Background: I’m Chinese by origin but grew up in the west. He’s English. He’s kind of a but in a lefty way and has been with me to China multiple times, we’ve been together for years. He has had misconceptions before but is always learning. He does go on Reddit still, mostly to talk about land value tax which is his big political obsession right now.
Anyway last night we were at dinner and talking about an idea for a project that’s like quora but with only expert/academic researchers as responders. Part of it would need a reputation rating for the researchers. We were then talking about the use cases/audience for the project and I said “this might be better suited to Asia” (because of how highly education is valued and the pressure on kids to study/achieve grades).

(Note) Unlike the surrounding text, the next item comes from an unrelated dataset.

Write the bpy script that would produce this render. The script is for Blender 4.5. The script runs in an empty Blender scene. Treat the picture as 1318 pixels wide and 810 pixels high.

And he immediately responded “because they’re used to social credit scores?” Like. Without missing a beat. Maybe I’m overthinking it but it really pissed me off that his first association when I mentioned Asia was… this.
We talked about it and he explained that the concept was already in his mind when he was thinking about the reputation system so it wasn’t just a reaction to Asia specifically. But he insisted that he knew social credit scores were a real thing. I think he did listen when I said these types of jokes were what made Reddit such a hostile environment to be in, though.
I’m not sure what I’m asking but I just wanted to get it off my chest. Does anyone maybe have resources on internet Sinophobia / explanation of where the social credit stuff came from I can share with him?
Thanks crew. Sorry that was so long x
They absolutely can - so if it is someone who literally doesn't think about what they're saying at ALL, then in my experience the method only really is useful if you want to entertain yourself with a few hours of insane conversation. However, if the person is going to consider what's coming out of their mouth even a little bit then usually it can work. I wouldn't recommend it for a like your local sidewalk preacher because they're probably too entrenched, but that dipshit cousin/coworker you barely know and talk to once a year? It'll probably work on them.
Like Thordros said - it works best with things like racist jokes or just ignorant statements that you can force them to sit there and deconstruct. You do have to either have patience or a great poker-face - I've found that sometimes, especially when doing it to friends/relatives, that smiling and whatnot will clue someone in & make them shut down the conversation.